__What is expected__: Could every line of the data be printed exactly as it reads?
___ Recorded information
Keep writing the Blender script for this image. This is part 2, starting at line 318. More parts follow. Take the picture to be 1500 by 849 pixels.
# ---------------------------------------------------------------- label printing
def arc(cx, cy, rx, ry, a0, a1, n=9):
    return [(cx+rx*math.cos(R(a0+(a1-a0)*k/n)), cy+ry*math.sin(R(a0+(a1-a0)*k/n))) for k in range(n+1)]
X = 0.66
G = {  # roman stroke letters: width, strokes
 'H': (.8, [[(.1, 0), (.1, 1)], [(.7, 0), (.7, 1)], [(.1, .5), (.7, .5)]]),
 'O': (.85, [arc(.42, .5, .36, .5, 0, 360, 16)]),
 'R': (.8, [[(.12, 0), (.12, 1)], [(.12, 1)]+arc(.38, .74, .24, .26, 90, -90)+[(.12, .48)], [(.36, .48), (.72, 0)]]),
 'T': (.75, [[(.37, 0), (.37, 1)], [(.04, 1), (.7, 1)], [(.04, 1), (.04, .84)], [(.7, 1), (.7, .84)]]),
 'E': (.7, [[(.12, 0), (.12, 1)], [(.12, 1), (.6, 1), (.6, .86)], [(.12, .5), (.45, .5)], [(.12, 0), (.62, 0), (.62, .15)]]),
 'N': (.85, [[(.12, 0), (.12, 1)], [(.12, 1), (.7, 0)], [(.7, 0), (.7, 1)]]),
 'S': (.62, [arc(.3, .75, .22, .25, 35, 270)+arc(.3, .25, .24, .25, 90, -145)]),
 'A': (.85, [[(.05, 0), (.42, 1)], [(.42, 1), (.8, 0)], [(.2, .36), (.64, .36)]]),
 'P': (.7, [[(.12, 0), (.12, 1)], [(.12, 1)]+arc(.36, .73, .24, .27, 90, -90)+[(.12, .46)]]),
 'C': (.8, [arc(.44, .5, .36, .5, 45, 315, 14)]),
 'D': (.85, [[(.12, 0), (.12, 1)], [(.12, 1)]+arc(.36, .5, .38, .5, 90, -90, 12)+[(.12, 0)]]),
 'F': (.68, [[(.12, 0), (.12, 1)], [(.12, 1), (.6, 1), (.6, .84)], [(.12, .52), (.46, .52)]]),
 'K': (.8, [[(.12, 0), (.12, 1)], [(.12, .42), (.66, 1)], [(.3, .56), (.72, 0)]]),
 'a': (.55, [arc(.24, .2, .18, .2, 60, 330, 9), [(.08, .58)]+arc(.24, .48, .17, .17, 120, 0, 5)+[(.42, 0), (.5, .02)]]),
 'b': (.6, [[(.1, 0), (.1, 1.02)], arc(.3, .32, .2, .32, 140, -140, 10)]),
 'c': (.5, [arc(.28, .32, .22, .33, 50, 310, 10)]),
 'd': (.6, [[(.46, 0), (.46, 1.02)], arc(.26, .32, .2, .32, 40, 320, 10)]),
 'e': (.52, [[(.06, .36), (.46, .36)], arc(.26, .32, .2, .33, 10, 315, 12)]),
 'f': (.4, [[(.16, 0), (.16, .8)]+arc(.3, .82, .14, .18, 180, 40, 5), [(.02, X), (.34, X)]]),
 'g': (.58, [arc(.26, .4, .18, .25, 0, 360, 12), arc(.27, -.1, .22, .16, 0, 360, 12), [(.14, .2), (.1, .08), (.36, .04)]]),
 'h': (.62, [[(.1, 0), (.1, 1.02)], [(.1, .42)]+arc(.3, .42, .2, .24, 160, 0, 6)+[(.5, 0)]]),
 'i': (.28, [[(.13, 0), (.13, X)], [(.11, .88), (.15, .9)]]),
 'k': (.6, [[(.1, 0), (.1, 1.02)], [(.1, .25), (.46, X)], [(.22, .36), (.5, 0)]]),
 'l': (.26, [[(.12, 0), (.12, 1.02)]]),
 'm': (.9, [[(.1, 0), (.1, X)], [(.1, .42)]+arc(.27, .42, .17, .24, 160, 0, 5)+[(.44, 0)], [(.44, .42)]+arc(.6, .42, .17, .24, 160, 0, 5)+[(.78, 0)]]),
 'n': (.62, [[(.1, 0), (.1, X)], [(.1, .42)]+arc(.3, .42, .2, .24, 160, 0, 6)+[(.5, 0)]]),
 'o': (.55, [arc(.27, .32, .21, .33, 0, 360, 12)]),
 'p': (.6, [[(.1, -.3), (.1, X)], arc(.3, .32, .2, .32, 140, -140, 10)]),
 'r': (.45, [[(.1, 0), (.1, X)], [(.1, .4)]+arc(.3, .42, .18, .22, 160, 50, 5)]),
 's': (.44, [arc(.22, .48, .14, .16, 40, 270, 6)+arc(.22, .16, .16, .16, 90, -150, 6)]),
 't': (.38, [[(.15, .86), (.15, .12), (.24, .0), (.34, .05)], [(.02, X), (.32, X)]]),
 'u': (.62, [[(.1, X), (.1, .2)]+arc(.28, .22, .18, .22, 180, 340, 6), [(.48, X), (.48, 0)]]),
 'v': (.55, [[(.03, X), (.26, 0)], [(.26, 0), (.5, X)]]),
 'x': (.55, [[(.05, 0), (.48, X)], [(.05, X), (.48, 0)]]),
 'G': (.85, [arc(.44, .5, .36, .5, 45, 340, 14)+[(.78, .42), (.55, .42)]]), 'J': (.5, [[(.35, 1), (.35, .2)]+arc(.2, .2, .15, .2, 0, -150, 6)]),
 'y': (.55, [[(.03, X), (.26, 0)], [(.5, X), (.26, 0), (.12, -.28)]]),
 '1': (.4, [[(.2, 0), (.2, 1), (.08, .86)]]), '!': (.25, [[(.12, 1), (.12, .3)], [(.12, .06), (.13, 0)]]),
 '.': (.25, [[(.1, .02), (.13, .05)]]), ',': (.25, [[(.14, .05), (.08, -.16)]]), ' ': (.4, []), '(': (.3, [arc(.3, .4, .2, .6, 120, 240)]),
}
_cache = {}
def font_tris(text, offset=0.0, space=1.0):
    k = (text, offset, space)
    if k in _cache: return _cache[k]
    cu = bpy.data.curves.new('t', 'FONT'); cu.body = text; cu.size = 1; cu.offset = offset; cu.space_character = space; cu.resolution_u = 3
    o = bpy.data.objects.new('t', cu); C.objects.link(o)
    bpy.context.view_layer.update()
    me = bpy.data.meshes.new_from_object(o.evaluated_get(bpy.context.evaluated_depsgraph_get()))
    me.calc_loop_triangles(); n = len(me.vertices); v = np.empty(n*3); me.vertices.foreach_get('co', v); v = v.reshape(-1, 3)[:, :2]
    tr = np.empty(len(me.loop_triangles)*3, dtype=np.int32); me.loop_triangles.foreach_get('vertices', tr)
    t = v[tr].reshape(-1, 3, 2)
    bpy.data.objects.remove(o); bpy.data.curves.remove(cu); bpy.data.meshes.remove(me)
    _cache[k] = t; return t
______
__Full response__:
Keep writing the Blender script for this image. This is part 2, starting at line 318. More parts follow. Take the picture to be 1500 by 849 pixels.
# ---------------------------------------------------------------- label printing
def arc(cx, cy, rx, ry, a0, a1, n=9):
    return [(cx+rx*math.cos(R(a0+(a1-a0)*k/n)), cy+ry*math.sin(R(a0+(a1-a0)*k/n))) for k in range(n+1)]
X = 0.66
G = {  # roman stroke letters: width, strokes
 'H': (.8, [[(.1, 0), (.1, 1)], [(.7, 0), (.7, 1)], [(.1, .5), (.7, .5)]]),
 'O': (.85, [arc(.42, .5, .36, .5, 0, 360, 16)]),
 'R': (.8, [[(.12, 0), (.12, 1)], [(.12, 1)]+arc(.38, .74, .24, .26, 90, -90)+[(.12, .48)], [(.36, .48), (.72, 0)]]),
 'T': (.75, [[(.37, 0), (.37, 1)], [(.04, 1), (.7, 1)], [(.04, 1), (.04, .84)], [(.7, 1), (.7, .84)]]),
 'E': (.7, [[(.12, 0), (.12, 1)], [(.12, 1), (.6, 1), (.6, .86)], [(.12, .5), (.45, .5)], [(.12, 0), (.62, 0), (.62, .15)]]),
 'N': (.85, [[(.12, 0), (.12, 1)], [(.12, 1), (.7, 0)], [(.7, 0), (.7, 1)]]),
 'S': (.62, [arc(.3, .75, .22, .25, 35, 270)+arc(.3, .25, .24, .25, 90, -145)]),
 'A': (.85, [[(.05, 0), (.42, 1)], [(.42, 1), (.8, 0)], [(.2, .36), (.64, .36)]]),
 'P': (.7, [[(.12, 0), (.12, 1)], [(.12, 1)]+arc(.36, .73, .24, .27, 90, -90)+[(.12, .46)]]),
 'C': (.8, [arc(.44, .5, .36, .5, 45, 315, 14)]),
 'D': (.85, [[(.12, 0), (.12, 1)], [(.12, 1)]+arc(.36, .5, .38, .5, 90, -90, 12)+[(.12, 0)]]),
 'F': (.68, [[(.12, 0), (.12, 1)], [(.12, 1), (.6, 1), (.6, .84)], [(.12, .52), (.46, .52)]]),
 'K': (.8, [[(.12, 0), (.12, 1)], [(.12, .42), (.66, 1)], [(.3, .56), (.72, 0)]]),
 'a': (.55, [arc(.24, .2, .18, .2, 60, 330, 9), [(.08, .58)]+arc(.24, .48, .17, .17, 120, 0, 5)+[(.42, 0), (.5, .02)]]),
 'b': (.6, [[(.1, 0), (.1, 1.02)], arc(.3, .32, .2, .32, 140, -140, 10)]),
 'c': (.5, [arc(.28, .32, .22, .33, 50, 310, 10)]),
 'd': (.6, [[(.46, 0), (.46, 1.02)], arc(.26, .32, .2, .32, 40, 320, 10)]),
 'e': (.52, [[(.06, .36), (.46, .36)], arc(.26, .32, .2, .33, 10, 315, 12)]),
 'f': (.4, [[(.16, 0), (.16, .8)]+arc(.3, .82, .14, .18, 180, 40, 5), [(.02, X), (.34, X)]]),
 'g': (.58, [arc(.26, .4, .18, .25, 0, 360, 12), arc(.27, -.1, .22, .16, 0, 360, 12), [(.14, .2), (.1, .08), (.36, .04)]]),
 'h': (.62, [[(.1, 0), (.1, 1.02)], [(.1, .42)]+arc(.3, .42, .2, .24, 160, 0, 6)+[(.5, 0)]]),
 'i': (.28, [[(.13, 0), (.13, X)], [(.11, .88), (.15, .9)]]),
 'k': (.6, [[(.1, 0), (.1, 1.02)], [(.1, .25), (.46, X)], [(.22, .36), (.5, 0)]]),
 'l': (.26, [[(.12, 0), (.12, 1.02)]]),
 'm': (.9, [[(.1, 0), (.1, X)], [(.1, .42)]+arc(.27, .42, .17, .24, 160, 0, 5)+[(.44, 0)], [(.44, .42)]+arc(.6, .42, .17, .24, 160, 0, 5)+[(.78, 0)]]),
 'n': (.62, [[(.1, 0), (.1, X)], [(.1, .42)]+arc(.3, .42, .2, .24, 160, 0, 6)+[(.5, 0)]]),
 'o': (.55, [arc(.27, .32, .21, .33, 0, 360, 12)]),
 'p': (.6, [[(.1, -.3), (.1, X)], arc(.3, .32, .2, .32, 140, -140, 10)]),
 'r': (.45, [[(.1, 0), (.1, X)], [(.1, .4)]+arc(.3, .42, .18, .22, 160, 50, 5)]),
 's': (.44, [arc(.22, .48, .14, .16, 40, 270, 6)+arc(.22, .16, .16, .16, 90, -150, 6)]),
 't': (.38, [[(.15, .86), (.15, .12), (.24, .0), (.34, .05)], [(.02, X), (.32, X)]]),
 'u': (.62, [[(.1, X), (.1, .2)]+arc(.28, .22, .18, .22, 180, 340, 6), [(.48, X), (.48, 0)]]),
 'v': (.55, [[(.03, X), (.26, 0)], [(.26, 0), (.5, X)]]),
 'x': (.55, [[(.05, 0), (.48, X)], [(.05, X), (.48, 0)]]),
 'G': (.85, [arc(.44, .5, .36, .5, 45, 340, 14)+[(.78, .42), (.55, .42)]]), 'J': (.5, [[(.35, 1), (.35, .2)]+arc(.2, .2, .15, .2, 0, -150, 6)]),
 'y': (.55, [[(.03, X), (.26, 0)], [(.5, X), (.26, 0), (.12, -.28)]]),
 '1': (.4, [[(.2, 0), (.2, 1), (.08, .86)]]), '!': (.25, [[(.12, 1), (.12, .3)], [(.12, .06), (.13, 0)]]),
 '.': (.25, [[(.1, .02), (.13, .05)]]), ',': (.25, [[(.14, .05), (.08, -.16)]]), ' ': (.4, []), '(': (.3, [arc(.3, .4, .2, .6, 120, 240)]),
}
_cache = {}
def font_tris(text, offset=0.0, space=1.0):
    k = (text, offset, space)
    if k in _cache: return _cache[k]
    cu = bpy.data.curves.new('t', 'FONT'); cu.body = text; cu.size = 1; cu.offset = offset; cu.space_character = space; cu.resolution_u = 3
    o = bpy.data.objects.new('t', cu); C.objects.link(o)
    bpy.context.view_layer.update()
    me = bpy.data.meshes.new_from_object(o.evaluated_get(bpy.context.evaluated_depsgraph_get()))
    me.calc_loop_triangles(); n = len(me.vertices); v = np.empty(n*3); me.vertices.foreach_get('co', v); v = v.reshape(-1, 3)[:, :2]
    tr = np.empty(len(me.loop_triangles)*3, dtype=np.int32); me.loop_triangles.foreach_get('vertices', tr)
    t = v[tr].reshape(-1, 3, 2)
    bpy.data.objects.remove(o); bpy.data.curves.remove(cu); bpy.data.meshes.remove(me)
    _cache[k] = t; return t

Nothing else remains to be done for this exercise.